What are the top 10 best investing tips?

1. Understand what you want to buy. If it's equities, learn fundamental analysis and equity valuation. If it's bonds, learn bond valuation and bond pricing. If it's foreign exchange, understand how micro and macroeconomy work and geopolitics. It all depends on the types of financial instruments you want to buy. 

 

2. Define your goals. Understand what you want. What is your expected rate of return, and what losses are you willing to carry. The higher the return, the more losses you can expect. Equities and FX are the riskiest financial instruments. Equity ETFs are less risky than individual stocks. Bonds (investment grade) are less risky than stocks and so on. What market you will be trading on, and what is a country. If it is a developing country, you will have higher political risks and indirectly lose because of currency devaluation. And what is the size of your capital that you want to invest? The higher the capital, the less risky you should be. 

 

3. Have patience. Don't be in a hurry. Don't invest just because everyone is investing. Take your time and do your research. Once you find what you want, wait the appropriate time to purchase your asset. The right time to buy depends on technical and fundamental factors connected to the company and external factors such as political and economic conditions. So to have a better idea and know the best time to buy, first study and do your research. 

 

4. Don't invest just because everyone is investing. Have your investment strategy. Never repeat someone's investment decisions. 

 

5. Don't rely 100% on technical analysis. TA is easy, and many people rely heavily on TA because they don't know how to undertake asset valuation and fundamental analysis. Investing is also a job. And as with any job, you should learn how to do it before even starting. Many new investors don't want to learn or do their math.
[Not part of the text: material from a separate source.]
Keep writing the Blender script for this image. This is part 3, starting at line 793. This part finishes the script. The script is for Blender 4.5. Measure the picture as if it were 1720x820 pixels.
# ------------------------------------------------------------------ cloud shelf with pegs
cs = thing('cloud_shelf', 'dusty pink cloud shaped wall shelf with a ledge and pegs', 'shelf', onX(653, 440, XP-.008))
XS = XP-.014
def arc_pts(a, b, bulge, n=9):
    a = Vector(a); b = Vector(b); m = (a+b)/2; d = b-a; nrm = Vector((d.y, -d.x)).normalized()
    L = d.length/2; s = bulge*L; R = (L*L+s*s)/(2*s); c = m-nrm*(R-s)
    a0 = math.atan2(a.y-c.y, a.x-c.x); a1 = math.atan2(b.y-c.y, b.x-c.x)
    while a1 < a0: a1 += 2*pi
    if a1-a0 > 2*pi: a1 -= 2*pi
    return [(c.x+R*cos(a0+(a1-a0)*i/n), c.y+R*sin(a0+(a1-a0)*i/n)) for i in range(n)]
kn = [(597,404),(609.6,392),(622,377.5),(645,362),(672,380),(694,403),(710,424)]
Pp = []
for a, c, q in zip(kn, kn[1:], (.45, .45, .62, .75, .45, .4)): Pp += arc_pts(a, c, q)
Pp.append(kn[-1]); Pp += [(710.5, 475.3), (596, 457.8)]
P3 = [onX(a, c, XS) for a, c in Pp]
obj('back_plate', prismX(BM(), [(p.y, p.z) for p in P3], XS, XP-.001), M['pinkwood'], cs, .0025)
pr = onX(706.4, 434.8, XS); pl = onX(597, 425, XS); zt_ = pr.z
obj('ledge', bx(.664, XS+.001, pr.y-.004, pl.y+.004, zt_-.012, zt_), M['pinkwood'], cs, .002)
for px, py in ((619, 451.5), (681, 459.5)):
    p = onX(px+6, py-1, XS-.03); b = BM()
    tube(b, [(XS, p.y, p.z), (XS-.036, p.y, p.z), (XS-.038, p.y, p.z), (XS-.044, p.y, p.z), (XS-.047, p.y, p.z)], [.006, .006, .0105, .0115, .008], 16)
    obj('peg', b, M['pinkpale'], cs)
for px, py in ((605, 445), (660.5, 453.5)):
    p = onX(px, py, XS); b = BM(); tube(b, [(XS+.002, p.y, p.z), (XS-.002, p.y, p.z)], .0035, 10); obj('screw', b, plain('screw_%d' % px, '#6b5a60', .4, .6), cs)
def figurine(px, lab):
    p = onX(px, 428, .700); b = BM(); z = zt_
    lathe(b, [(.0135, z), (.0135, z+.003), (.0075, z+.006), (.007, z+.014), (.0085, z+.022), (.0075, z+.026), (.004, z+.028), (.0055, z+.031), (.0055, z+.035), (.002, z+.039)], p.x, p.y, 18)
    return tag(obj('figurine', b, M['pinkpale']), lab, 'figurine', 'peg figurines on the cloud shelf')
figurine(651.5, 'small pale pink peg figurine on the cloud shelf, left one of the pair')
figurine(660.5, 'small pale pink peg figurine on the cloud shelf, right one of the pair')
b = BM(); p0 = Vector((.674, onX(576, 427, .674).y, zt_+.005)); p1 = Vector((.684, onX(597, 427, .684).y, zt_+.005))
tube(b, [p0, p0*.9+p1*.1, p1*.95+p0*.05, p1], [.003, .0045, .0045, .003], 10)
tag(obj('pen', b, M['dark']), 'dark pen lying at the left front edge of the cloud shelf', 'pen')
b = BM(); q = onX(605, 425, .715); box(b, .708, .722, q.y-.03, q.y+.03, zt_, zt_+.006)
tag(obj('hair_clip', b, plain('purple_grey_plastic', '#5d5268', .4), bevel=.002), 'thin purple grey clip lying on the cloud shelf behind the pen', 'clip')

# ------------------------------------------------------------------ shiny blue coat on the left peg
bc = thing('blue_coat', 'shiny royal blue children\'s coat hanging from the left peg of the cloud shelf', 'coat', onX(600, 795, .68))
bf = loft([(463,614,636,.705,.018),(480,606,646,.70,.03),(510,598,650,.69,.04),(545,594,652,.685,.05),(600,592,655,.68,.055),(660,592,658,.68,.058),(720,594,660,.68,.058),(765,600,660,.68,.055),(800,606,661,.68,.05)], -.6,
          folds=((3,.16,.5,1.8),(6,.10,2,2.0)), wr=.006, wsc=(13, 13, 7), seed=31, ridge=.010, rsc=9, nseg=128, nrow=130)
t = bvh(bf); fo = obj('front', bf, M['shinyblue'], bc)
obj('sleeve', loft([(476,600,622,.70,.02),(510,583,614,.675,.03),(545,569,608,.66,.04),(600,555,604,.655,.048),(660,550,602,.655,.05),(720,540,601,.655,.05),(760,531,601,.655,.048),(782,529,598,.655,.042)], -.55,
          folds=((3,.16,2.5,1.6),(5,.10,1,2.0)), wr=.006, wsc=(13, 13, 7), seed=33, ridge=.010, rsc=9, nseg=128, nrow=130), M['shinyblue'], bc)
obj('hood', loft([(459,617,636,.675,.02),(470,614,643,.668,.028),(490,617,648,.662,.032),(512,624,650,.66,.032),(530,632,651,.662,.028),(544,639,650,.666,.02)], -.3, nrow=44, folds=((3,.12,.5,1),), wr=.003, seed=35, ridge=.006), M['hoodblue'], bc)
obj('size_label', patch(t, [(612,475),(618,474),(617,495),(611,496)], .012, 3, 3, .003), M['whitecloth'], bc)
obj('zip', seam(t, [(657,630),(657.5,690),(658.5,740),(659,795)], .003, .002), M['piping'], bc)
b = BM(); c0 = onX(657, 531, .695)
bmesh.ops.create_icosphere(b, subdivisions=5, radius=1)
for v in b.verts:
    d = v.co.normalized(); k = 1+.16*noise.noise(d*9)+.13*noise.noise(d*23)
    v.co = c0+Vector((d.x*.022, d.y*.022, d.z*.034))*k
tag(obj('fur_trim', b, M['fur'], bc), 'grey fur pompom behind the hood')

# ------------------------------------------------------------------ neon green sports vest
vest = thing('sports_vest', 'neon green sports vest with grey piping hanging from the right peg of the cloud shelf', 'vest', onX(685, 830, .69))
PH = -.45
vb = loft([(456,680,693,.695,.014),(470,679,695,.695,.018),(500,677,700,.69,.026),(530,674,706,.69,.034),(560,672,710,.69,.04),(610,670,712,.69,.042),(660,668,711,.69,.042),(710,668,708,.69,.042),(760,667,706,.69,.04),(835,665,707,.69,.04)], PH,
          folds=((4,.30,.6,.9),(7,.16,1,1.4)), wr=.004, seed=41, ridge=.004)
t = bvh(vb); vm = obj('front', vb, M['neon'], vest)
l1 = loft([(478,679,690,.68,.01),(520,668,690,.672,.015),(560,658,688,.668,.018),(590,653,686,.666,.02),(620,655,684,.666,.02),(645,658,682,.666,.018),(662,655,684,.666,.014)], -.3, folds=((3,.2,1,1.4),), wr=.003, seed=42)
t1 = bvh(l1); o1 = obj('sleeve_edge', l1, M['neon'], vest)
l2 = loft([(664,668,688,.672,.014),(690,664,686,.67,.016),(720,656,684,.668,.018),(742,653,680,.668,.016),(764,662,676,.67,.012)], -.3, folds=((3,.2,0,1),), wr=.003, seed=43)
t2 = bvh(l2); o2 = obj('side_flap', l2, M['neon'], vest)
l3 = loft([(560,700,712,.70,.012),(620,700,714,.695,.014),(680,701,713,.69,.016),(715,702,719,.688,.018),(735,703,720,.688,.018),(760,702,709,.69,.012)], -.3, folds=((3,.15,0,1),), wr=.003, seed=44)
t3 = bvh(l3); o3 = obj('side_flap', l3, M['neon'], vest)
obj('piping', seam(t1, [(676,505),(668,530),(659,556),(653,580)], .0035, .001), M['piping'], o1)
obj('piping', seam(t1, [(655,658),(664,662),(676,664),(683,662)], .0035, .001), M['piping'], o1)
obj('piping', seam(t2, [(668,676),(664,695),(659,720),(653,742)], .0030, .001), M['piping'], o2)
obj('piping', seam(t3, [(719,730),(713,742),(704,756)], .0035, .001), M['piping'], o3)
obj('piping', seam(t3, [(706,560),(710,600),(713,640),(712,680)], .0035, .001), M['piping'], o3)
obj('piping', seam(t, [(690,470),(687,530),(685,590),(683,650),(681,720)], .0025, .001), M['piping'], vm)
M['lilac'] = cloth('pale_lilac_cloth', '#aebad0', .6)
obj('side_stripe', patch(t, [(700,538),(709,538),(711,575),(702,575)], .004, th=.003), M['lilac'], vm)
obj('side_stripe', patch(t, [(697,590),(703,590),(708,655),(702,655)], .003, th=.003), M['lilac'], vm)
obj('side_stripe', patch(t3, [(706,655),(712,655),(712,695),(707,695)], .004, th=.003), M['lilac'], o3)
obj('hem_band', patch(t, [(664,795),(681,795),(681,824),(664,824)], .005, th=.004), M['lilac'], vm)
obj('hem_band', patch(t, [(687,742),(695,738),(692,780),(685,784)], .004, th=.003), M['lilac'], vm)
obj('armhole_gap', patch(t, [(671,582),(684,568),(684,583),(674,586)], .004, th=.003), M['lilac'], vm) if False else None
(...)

They want to buy stocks and other assets and apply easy technical analysis, hoping that they can predict price movements. Yes, TA uses indicators and different figures, but still, it is elementary, and you don't need special training for this. Many new investors/traders start with technical analysis, and they devote too much attention to it. But, TA is not as important as many people think. It lets you see where the current stock price relative to the highs and lows, shows your historical trading activity and price fluctuations, and helps you develop a point where you open and close your position. 

 

6. Never use impulsive trading. Always prepare before opening any position. Relax and have a detailed algorithm of what you will do. If you trade actively and open positions every day, prepare before the market opens. Devote 30–60 mins daily to do your market research. Don't do research when the market opens. When the market opens, you should already know what you will be buying and when you will sell purchased assets. Have your daily scenario. For example, what you will do if the market starts falling rapidly or what would be your actions if the market rises. Have this plan for every day. If you are a mid-term or long-term trader, understand your goals (desired risk/reward), what portion of money you will invest into each asset class, and when you will reconsider or rebalance your investment portfolio. You should also have a scenario. 

 

7. Learn portfolio management. Don't just buy single stock or bond or any other asset class. Know how to diversify your investments. To do this, you should learn portfolio management. PM will tell you what portion of stocks or/and bonds you should have in your portfolio, and PM will tell you what % of each stock should be in your portfolio to get a higher return with the lowest possible risk. 

 

8. Find a good brokerage company. It should be licensed, regulated, not in an offshore zone, and have a trusted bank custodian. Moreover, your brokerage company should have competitive commissions and execute orders fast, possibly with price improvements. It should be the US or European broker, but you can choose yourself depending on your investment goals.

 

9. Investing is not similar to making money. Investing is putting your money into something unknown. You may have profits or may not. There are so many factors, and you cannot control them all. You can get more money (profits) by investing, but you can also lose more because no one knows what will happen to your investment in the future, and its price can drop significantly. Making money, on the other hand, is receiving a stable income. It is by working on someone and getting a salary or putting your money into the deposit. It is not similar to investing money. You should clearly understand that you can lose your money if you invest. 

 

10. Your best teacher is the actual market; You will learn a lot from your losses and make conclusions that will help you build your investment strategy.